While ostensibly a jazz group, drummer Dave King and bassist Reid Anderson (born and raised in the Twin Cities) and pianist Ethan Iverson (originally from nearby Menomonie, Wis.) have never shied from unconventional song choices, be it Nirvana's "Smells Like Teen Spirit" and Gloria Gaynor's "I Will Survive" early in their career, or their just completed European tour playing Igor Stravinsky's "Rite of Spring." Their original tunes likewise tend to tweak tradition through elements of humor, odd meters and a blend of sprawling rhythms and nerdy, polymath precision.

"We speak a tribal language that I think is based on coming from the same soil," said Anderson by phone from his New York home last week. "The Twin Cities is this culturally aware and vibrant, supportive community, but at the same time removed from New York. Growing up, we had to form our own ideas about how we were supposed to play jazz and what it can be, and we value that independence."

More recently, however, the trio has broadened its intrepid sense of adventure to include collaborations. When the three take the stage in St. Paul's Mears Park next Saturday as headliners of the Twin Cities Jazz Festival, they'll be joined by renowned tenor saxophonist Joshua Redman. It may seem an unlikely, if high-powered, pairing. Redman, who had a major-label contract at age 24, is a cavorting, bop-drenched stylist with a more mainstream approach.

"We like that surging thing," assured pianist Ethan Iverson in a separate call. "We'll take care of the math if Josh wants to play that beautiful, passionate saxophone."

Iverson first saw Redman play on a gig with his famous father and fellow tenor man Dewey Redman back in 1991. But a more potent memory occurred when Joshua performed at Dewey's memorial service in 2006. "He played a solo in this church that was one of the most powerful things I've ever heard. He should make a solo saxophone record."

In the spring of 2011, when New York's Blue Note jazz club asked the Bad Plus to include a special guest as part of its weeklong engagement celebrating the club's 30th anniversary, someone -- neither Anderson nor Iverson remembers who -- suggested Redman. "And everyone immediately said 'Great!'" Iverson recalls.

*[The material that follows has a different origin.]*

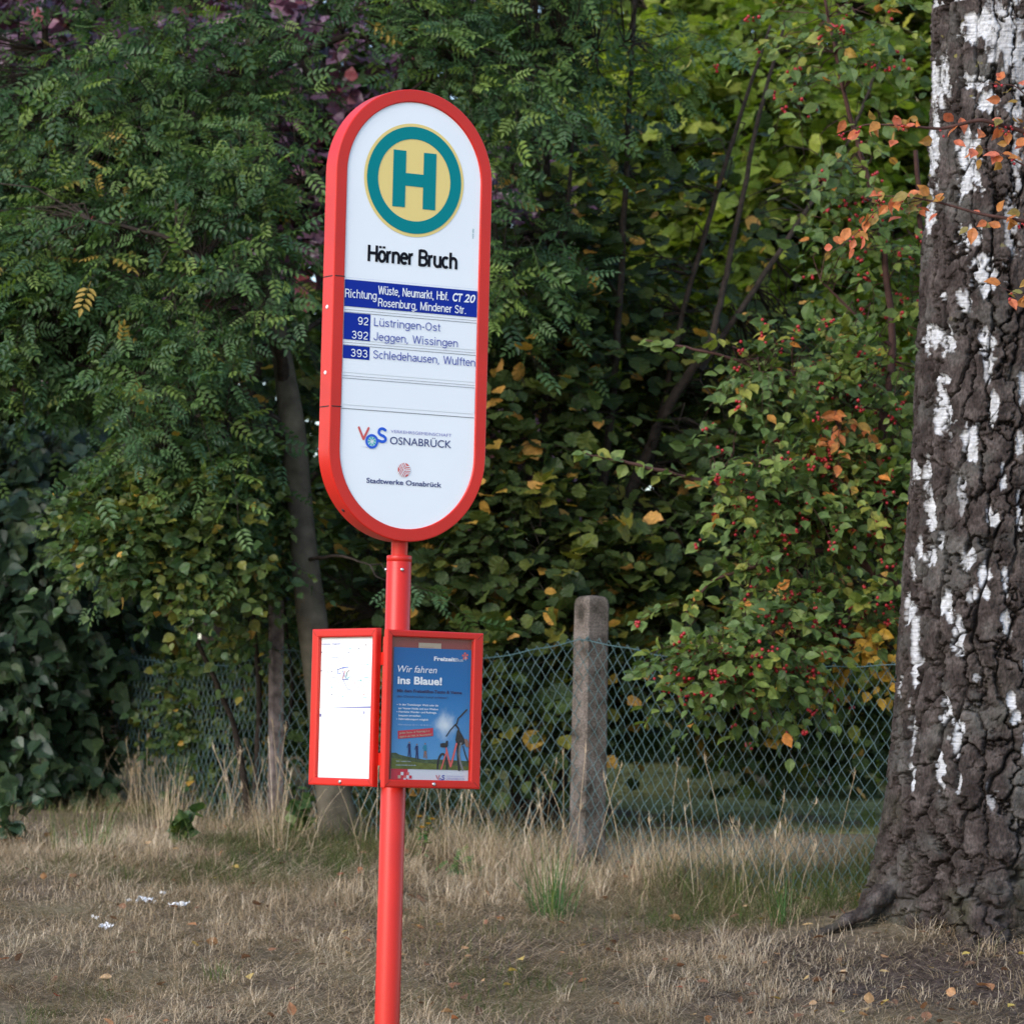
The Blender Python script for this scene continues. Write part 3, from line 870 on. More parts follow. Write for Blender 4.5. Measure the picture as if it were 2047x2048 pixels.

The shows went well enough that the trio and Redman reprised the collaboration at a jazz festival in Austria last August, and made plans for a three-week tour of Europe this summer. The St. Paul gig and another at the Toronto Jazz Festival this weekend will be the only North American dates before Europe.

"Josh is just a professional of the highest order," Anderson said. "He came in knowing our music to the point of memorizing it, with great positive energy."

Even so, some accommodation was necessary. The group picked songs in its repertoire with the most conventional chassis, including Iverson's blues-oriented "Guilty" and Anderson's "Prehensile Dream."

"We've done some things with guitarists, like Kurt Rosenwinkel and Bill Frisell, and we did a terrific full-scale project with vocalist Wendy Lewis [the all-covers album "For All I Care" in 2008], but Josh is our first saxophonist," said Iverson, who acknowledges that adding a horn to a piano trio is "a big shift." But as a student of jazz history, he said, he relishes not only engaging with Redman, but laying out and hearing the saxophone with just bass and drums, as Sonny Rollins and John Coltrane did in some of their most iconic recordings.

As for the Bad Plus, Iverson said it has a new record, "Made Possible," due Aug. 31. It's the first of their records to prominently feature electronic effects. "And after three solid weeks with Josh in Europe, I'd like to record, if we can work it out," he said. "We'll see what the future brings."